Babel, sebuah portmanteau, memang serangkai cerita tentang kontak antarmanusia yang tak terelakkan tapi tak membuahkan pertemuan. Seorang anak gembala di bukit-bukit Maroko ingin menguji ampuhnya senapan yang baru dibeli bapaknya, dan seorang perempuan Amerika, seorang turis, luka parah karena tindakan yang tak sengaja itu. Pemerintah Amerika pun berteriak, ”Teroris!” dan seorang bocah ditembak mati. Sementara itu, Amelia, batur Meksiko yang bekerja di sebuah keluarga Amerika, membawa kedua anak majikannya ke kampung untuk ikut pesta pernikahan yang asyik. Tapi keasyikan dan hangatnya persaudaraan berakhir di tapal batas yang angkuh, di hadapan kekuasaan Negara yang brutal: gerbang imigrasi. Dari Tokyo, seorang turis Jepang penggemar berburu menghadiahkan senapannya ke seorang Maroko. Tapi tanda persahabatan itulah yang menghancurkan hidup sebuah keluarga miskin.
Manusia terserak, komunikasi retak.
Tapi tak selamanya jalan hanya buntu. Ada sebuah dialog pendek yang ditulis Kafka tentang Babel:
”Apa yang kau bangun?”
”Aku ingin buat lorong di bawah tanah. Harus ada kemajuan biarpun sedikit. Posku di atas sana terlampau tinggi.”
”Kami menggali liang Babel”.
”Liang”, bukan ”menara”: kiasan untuk sesuatu yang rapat ke bumi, seperti kubur, lorong yang akrab dengan mereka yang dicampakkan dan yang tak berdaya. Di sinilah—bukan di langit—komunikasi berlangsung sebagai empati, bahkan di antara sesama yang berbeda sejarah.

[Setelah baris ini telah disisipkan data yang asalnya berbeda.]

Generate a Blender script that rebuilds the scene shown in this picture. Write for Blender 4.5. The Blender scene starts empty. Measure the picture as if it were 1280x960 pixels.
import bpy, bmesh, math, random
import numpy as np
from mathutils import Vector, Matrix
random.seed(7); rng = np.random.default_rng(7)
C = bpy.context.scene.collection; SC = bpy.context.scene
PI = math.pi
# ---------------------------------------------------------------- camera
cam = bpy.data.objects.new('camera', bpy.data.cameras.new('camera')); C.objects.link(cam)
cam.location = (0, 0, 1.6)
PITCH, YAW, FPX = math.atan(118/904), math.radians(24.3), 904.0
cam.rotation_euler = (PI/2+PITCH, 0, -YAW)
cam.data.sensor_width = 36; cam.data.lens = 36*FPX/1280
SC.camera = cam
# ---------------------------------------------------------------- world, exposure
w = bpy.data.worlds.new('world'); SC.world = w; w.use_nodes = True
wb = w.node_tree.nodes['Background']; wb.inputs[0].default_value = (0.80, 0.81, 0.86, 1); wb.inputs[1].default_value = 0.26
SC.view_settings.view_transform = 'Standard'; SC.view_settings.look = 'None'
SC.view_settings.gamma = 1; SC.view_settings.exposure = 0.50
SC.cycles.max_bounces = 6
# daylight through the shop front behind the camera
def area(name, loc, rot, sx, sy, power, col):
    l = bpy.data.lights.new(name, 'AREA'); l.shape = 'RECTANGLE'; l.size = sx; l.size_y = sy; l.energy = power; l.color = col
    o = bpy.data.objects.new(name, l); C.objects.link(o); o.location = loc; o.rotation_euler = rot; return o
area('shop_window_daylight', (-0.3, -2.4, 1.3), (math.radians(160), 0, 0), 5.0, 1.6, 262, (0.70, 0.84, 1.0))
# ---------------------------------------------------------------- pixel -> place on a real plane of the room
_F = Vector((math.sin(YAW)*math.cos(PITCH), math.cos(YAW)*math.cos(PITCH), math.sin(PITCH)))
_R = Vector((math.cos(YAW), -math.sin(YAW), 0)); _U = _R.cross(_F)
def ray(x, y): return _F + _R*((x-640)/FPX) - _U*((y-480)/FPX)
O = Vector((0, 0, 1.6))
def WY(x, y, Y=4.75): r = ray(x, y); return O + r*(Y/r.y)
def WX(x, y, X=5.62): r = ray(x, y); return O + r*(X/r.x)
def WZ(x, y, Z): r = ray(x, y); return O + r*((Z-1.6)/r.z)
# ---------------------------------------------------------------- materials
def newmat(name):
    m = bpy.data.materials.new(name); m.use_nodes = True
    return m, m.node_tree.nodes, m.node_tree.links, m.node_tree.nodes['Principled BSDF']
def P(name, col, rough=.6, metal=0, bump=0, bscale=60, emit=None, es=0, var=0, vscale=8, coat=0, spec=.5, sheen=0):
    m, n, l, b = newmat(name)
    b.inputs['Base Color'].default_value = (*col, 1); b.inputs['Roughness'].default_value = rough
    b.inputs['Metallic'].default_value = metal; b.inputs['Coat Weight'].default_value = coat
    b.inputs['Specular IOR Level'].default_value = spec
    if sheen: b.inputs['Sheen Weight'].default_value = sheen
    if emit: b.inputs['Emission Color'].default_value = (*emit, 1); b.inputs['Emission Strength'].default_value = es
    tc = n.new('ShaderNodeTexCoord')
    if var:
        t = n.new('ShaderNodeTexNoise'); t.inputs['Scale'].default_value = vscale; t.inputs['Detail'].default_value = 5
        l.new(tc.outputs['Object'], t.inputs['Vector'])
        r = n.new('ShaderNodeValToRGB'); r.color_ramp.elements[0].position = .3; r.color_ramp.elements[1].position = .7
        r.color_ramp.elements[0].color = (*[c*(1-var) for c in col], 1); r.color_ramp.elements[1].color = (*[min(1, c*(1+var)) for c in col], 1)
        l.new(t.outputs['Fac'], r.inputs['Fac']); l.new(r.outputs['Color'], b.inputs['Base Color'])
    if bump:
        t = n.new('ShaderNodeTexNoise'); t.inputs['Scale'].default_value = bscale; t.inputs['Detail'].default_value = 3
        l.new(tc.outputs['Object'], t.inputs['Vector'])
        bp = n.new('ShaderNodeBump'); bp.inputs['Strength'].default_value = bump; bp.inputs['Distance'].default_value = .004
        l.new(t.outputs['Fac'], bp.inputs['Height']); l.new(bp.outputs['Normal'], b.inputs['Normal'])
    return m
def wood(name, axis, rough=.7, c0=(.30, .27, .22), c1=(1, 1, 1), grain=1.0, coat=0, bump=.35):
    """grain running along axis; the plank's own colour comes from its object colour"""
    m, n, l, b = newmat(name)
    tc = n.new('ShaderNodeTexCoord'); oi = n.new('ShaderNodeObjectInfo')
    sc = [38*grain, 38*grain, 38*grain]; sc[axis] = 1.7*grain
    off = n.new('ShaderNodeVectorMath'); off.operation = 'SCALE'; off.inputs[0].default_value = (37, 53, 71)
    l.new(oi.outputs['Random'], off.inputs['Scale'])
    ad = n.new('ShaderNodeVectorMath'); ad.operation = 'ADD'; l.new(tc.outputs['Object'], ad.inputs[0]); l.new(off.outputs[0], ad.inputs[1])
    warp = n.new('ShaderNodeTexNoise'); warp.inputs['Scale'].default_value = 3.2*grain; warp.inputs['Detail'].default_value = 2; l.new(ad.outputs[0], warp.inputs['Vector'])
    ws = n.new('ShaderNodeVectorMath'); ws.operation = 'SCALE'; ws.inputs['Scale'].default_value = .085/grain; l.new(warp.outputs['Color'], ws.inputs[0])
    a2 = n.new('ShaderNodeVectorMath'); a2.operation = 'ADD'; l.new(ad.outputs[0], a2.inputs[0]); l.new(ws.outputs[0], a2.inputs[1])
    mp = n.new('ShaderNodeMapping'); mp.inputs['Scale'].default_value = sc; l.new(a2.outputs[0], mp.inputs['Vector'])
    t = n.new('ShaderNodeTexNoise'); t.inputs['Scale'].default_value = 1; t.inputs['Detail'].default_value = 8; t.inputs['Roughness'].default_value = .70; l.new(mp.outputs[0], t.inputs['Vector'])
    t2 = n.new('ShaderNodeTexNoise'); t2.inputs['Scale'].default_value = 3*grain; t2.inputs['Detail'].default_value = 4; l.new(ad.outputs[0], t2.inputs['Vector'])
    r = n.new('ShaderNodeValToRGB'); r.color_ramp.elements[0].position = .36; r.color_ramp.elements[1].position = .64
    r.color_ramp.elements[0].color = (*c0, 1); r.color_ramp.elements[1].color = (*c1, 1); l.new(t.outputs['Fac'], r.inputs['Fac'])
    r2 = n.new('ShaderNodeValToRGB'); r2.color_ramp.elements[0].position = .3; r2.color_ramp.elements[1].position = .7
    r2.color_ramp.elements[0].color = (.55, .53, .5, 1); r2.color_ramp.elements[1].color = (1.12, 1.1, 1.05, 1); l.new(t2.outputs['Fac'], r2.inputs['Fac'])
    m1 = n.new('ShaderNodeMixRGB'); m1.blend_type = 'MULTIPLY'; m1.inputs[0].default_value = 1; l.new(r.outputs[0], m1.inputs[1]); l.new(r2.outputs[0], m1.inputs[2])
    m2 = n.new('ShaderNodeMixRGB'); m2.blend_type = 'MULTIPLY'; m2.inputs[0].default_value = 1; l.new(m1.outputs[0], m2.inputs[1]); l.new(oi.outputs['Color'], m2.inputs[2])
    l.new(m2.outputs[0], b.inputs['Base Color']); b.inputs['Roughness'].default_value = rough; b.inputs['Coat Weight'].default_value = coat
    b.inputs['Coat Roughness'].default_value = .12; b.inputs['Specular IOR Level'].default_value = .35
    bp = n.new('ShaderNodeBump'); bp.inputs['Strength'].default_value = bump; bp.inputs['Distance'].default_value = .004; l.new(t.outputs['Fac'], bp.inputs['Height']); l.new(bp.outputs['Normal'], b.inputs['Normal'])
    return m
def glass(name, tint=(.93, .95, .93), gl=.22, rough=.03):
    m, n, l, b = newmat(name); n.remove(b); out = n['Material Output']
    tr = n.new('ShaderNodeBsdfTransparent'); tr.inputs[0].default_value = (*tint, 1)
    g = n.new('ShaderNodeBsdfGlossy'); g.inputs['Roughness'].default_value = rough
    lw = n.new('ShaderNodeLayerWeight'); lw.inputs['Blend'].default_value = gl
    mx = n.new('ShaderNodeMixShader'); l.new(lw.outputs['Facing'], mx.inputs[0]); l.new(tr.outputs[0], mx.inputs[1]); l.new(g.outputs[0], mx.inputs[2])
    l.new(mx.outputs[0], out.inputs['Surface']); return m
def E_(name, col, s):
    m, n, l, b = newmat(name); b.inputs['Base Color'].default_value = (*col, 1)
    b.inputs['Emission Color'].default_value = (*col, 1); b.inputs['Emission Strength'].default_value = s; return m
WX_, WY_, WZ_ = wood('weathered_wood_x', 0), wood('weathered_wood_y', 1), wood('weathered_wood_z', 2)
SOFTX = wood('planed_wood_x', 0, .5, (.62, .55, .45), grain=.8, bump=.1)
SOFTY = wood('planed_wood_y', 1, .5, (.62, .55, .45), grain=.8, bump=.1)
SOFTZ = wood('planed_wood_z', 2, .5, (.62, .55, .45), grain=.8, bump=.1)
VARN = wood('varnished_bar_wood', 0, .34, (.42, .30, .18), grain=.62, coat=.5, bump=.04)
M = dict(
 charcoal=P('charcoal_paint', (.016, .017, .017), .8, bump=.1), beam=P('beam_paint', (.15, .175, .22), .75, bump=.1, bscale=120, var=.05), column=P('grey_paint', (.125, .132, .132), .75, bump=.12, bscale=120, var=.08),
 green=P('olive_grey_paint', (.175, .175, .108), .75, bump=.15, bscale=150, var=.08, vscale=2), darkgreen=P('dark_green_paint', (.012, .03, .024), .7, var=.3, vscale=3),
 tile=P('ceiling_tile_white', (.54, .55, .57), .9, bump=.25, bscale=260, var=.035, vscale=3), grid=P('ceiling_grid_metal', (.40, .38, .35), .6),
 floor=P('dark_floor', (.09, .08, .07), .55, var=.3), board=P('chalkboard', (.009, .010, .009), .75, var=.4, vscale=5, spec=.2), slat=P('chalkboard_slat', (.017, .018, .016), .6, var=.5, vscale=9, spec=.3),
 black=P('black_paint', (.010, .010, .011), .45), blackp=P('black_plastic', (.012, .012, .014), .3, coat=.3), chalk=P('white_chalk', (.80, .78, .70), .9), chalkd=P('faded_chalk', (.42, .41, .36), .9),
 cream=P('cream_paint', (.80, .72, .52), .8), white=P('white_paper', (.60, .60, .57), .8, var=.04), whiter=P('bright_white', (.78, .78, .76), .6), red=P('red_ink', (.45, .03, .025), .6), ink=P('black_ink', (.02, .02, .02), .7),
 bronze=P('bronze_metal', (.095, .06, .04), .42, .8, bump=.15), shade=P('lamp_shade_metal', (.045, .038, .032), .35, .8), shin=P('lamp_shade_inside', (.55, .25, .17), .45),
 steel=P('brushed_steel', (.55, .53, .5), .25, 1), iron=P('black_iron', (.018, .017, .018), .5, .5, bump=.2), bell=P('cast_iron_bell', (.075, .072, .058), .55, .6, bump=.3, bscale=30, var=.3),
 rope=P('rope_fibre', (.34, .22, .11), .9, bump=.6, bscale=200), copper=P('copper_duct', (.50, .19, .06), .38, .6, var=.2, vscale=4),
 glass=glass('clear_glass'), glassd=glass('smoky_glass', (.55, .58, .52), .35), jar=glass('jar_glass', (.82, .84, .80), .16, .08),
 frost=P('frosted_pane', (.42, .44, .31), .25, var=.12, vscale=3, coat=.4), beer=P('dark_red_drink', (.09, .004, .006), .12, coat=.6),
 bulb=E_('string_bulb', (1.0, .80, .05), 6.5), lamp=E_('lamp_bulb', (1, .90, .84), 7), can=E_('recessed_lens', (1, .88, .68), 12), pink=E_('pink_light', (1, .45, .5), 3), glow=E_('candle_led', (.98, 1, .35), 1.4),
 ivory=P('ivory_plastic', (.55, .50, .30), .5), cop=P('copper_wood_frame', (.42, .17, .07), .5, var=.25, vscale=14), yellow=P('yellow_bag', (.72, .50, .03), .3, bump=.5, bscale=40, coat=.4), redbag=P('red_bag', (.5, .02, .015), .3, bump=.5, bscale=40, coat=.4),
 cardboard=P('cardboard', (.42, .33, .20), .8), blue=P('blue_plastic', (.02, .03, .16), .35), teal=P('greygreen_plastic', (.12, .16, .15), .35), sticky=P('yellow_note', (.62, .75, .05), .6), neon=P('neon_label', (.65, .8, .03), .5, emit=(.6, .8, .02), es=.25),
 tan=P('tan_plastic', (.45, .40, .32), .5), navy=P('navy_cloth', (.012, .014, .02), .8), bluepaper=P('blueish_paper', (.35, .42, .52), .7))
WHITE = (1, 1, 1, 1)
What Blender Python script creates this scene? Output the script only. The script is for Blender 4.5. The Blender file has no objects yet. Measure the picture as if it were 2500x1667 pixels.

Dalam filmnya, Iñárritu menampakkan momen itu di se-buah rumah buruk di satu kota kecil Maroko. Perempuan Arab tua penghuni rumah itu membelai rambut si wanita Amerika yang luka dan terbujur ketakutan; ia merawatnya, ia menenangkannya, ia bisikkan Surah Alfatihah di dekat kupingnya. Meskipun wanita itu tak dikenalnya.